To find the locus of the center of a circle that touches the given circle \((x + 1)^2 + y^2 = 1\) externally and also touches the y-axis, we will follow these steps: ### Step 1: Identify the given circle's properties The given equation \((x + 1)^2 + y^2 = 1\) represents a circle with: - Center: \((-1, 0)\) - Radius: \(1\) ### Step 2: Define the center of the moving circle Let the center of the moving circle be denoted as \(C(h, k)\). ### Step 3: Condition for external tangency For the moving circle to touch the given circle externally, the distance between the centers of the two circles must equal the sum of their radii.
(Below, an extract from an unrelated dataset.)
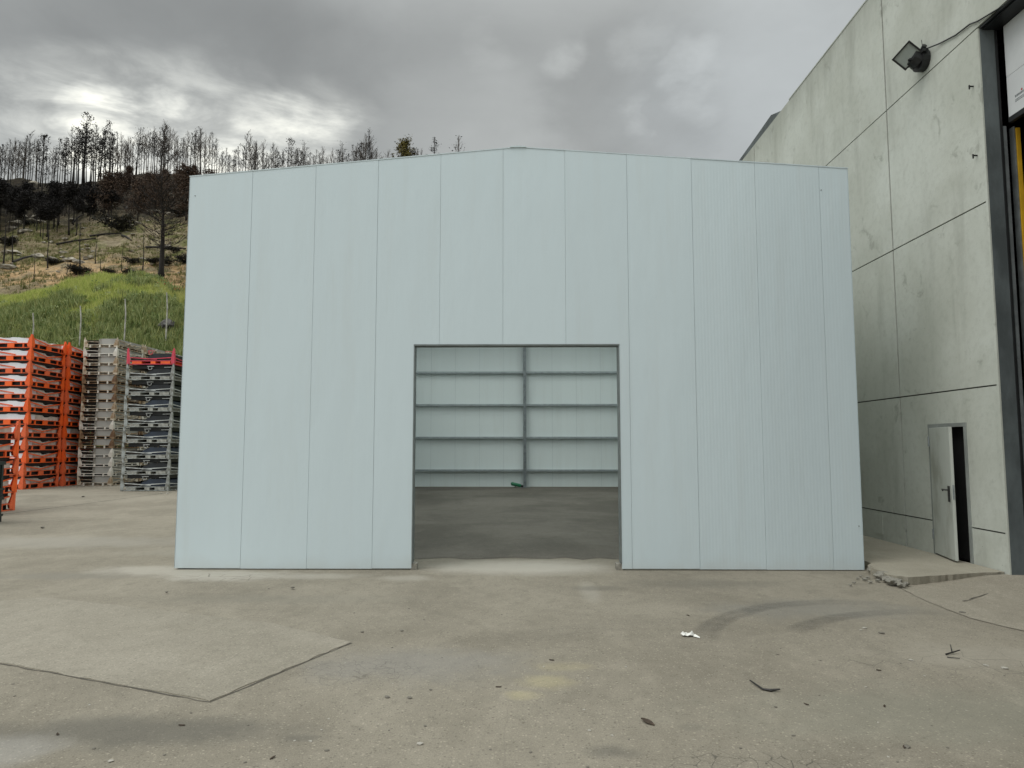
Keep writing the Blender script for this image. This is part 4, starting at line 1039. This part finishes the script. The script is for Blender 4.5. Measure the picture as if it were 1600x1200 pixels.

If we denote the radius of the moving circle as \(r\), then the condition is: \[ \text{Distance}(C, (-1, 0)) = r + 1 \] This can be expressed using the distance formula: \[ \sqrt{(h + 1)^2 + k^2} = r + 1 \] ### Step 4: Condition for touching the y-axis For the circle to touch the y-axis, the distance from the center \(C(h, k)\) to the y-axis must equal the radius \(r\): \[ |h| = r \] ### Step 5: Substitute \(r\) from the y-axis condition From the condition \(|h| = r\), we can express \(r\) as: \[ r = |h| \] Substituting this into the external tangency condition gives: \[ \sqrt{(h + 1)^2 + k^2} = |h| + 1 \] ### Step 6: Square both sides to eliminate the square root Squaring both sides leads to: \[ (h + 1)^2 + k^2 = (|h| + 1)^2 \] ### Step 7: Expand both sides Expanding both sides: \[ (h^2 + 2h + 1 + k^2) = (h^2 + 2|h| + 1) \] ### Step 8: Simplify the equation Canceling \(h^2 + 1\) from both sides: \[ 2h + k^2 = 2|h| \] ### Step 9: Analyze the cases for \(h\) We need to consider two cases for \(|h|\): 1. **Case 1:** \(h \geq 0\) (then \(|h| = h\)): \[ 2h + k^2 = 2h \implies k^2 = 0 \implies k = 0 \] So, for \(h \geq 0\), the locus is \(y = 0\) for \(x \geq 0\). 2. **Case 2:** \(h < 0\) (then \(|h| = -h\)): \[ 2h + k^2 = -2h \implies 4h + k^2 = 0 \implies k^2 = -4h \] Since \(h < 0\), \(k^2\) must be non-negative, which means \(h\) must be less than or equal to \(0\). ### Step 10: Conclusion The locus of the center of the circle is: - For \(h \geq 0\): \(y = 0\) (the x-axis) for \(x \geq 0\) - For \(h < 0\): The equation \(k^2 = -4h\) describes a parabola that opens to the left. Thus, the final answer is: The locus of the center of the circle is the right half of the x-axis and the left parabola defined by \(k^2 = -4h\).